▶ [What to do]: Reproduce the listing below exactly, beginning with its first line and ending with the line that holds "def ID(x,y,z): return (x,y,z)"; pictures are not part of the copy.

--- --- ---

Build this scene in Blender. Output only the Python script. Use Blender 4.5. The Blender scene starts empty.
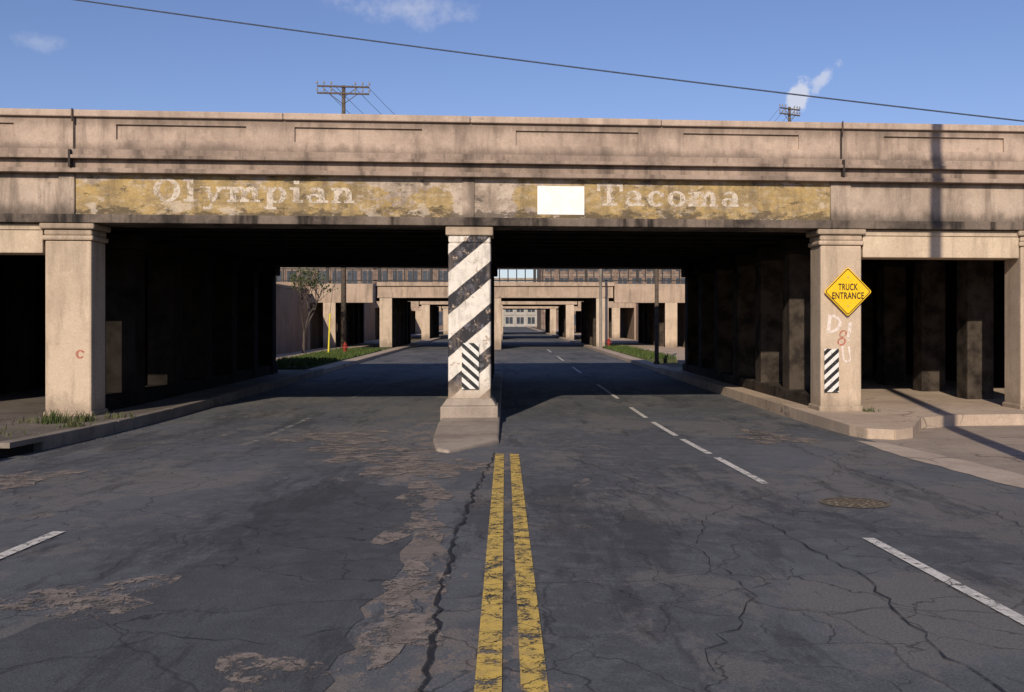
import bpy, math, random
from mathutils import Vector
random.seed(7)
S=bpy.context.scene
S.view_settings.view_transform='Standard'; S.view_settings.look='None'; S.view_settings.exposure=0
COL=S.collection

# ------------------------------------------------------------------ helpers
def rz(y):
    if y<-20: return 1.0
    if y<16: return .5-.025*y
    if y<24: return .1*((24-y)/8)**2
    return 0.0
Y0=20.3; SH=.083
def BR(x,t,z): return (x, Y0+SH*x+t, z)
def ID(x,y,z): return (x,y,z)

def empty(name,loc=(0,0,0)):
    o=bpy.data.objects.new(name,None); COL.objects.link(o); o.location=loc; o.empty_display_size=.3
    return o
class MB:
    def __init__(s): s.v=[];s.f=[]; s.m=[]
    def add(s,vs,fs,m=0):
        b=len(s.v); s.v+=[tuple(v) for v in vs]
        for f in fs: s.f.append([i+b for i in f]); s.m.append(m)
    def box(s,x0,x1,y0,y1,z0,z1,fn=ID,m=0,tx=0,ty=0):
        P=[fn(x0,y0,z0),fn(x1,y0,z0),fn(x1,y1,z0),fn(x0,y1,z0),fn(x0+tx,y0+ty,z1),fn(x1-tx,y0+ty,z1),fn(x1-tx,y1-ty,z1),fn(x0+tx,y1-ty,z1)]
        s.add(P,[(3,2,1,0),(4,5,6,7),(0,1,5,4),(1,2,6,5),(2,3,7,6),(3,0,4,7)],m)
    def prism(s,pts,z0,z1,fn=ID,m=0):   # pts xy CCW
        n=len(pts)
        P=[fn(x,y,z0) for x,y in pts]+[fn(x,y,z1) for x,y in pts]
        s.add(P,[tuple(range(n-1,-1,-1)),tuple(range(n,2*n))]+[(i,(i+1)%n,(i+1)%n+n,i+n) for i in range(n)],m)
    def cyl(s,a,b,r0,r1=None,n=10,m=0,cap=True):
        r1=r0 if r1 is None else r1
        a=Vector(a);b=Vector(b);d=(b-a).normalized()
        u=d.orthogonal().normalized();w=d.cross(u)
        P=[]
        for c,r in((a,r0),(b,r1)):
            for i in range(n):
                t=2*math.pi*i/n; P.append(c+u*math.cos(t)*r+w*math.sin(t)*r)
        F=[(i,(i+1)%n,(i+1)%n+n,i+n) for i in range(n)]
        if cap: F+=[tuple(range(n-1,-1,-1)),tuple(range(n,2*n))]
        s.add(P,F,m)
    def obj(s,name,mats,parent=None,bevel=0,smooth=False):
        me=bpy.data.meshes.new(name); me.from_pydata(s.v,[],s.f)
        for m in (mats if isinstance(mats,(list,tuple)) else [mats]): me.materials.append(m)
        for p,mi in zip(me.polygons,s.m): p.material_index=mi; p.use_smooth=smooth
        me.update()
        o=bpy.data.objects.new(name,me); COL.objects.link(o)
        if parent: o.parent=parent
        if bevel:
            b=o.modifiers.new('bevel','BEVEL'); b.width=bevel; b.segments=2; b.limit_method='ANGLE'
        return o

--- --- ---

▶ [Task solution]:
Build this scene in Blender. Output only the Python script. Use Blender 4.5. The Blender scene starts empty.
import bpy, math, random
from mathutils import Vector
random.seed(7)
S=bpy.context.scene
S.view_settings.view_transform='Standard'; S.view_settings.look='None'; S.view_settings.exposure=0
COL=S.collection

# ------------------------------------------------------------------ helpers
def rz(y):
    if y<-20: return 1.0
    if y<16: return .5-.025*y
    if y<24: return .1*((24-y)/8)**2
    return 0.0
Y0=20.3; SH=.083
def BR(x,t,z): return (x, Y0+SH*x+t, z)
def ID(x,y,z): return (x,y,z)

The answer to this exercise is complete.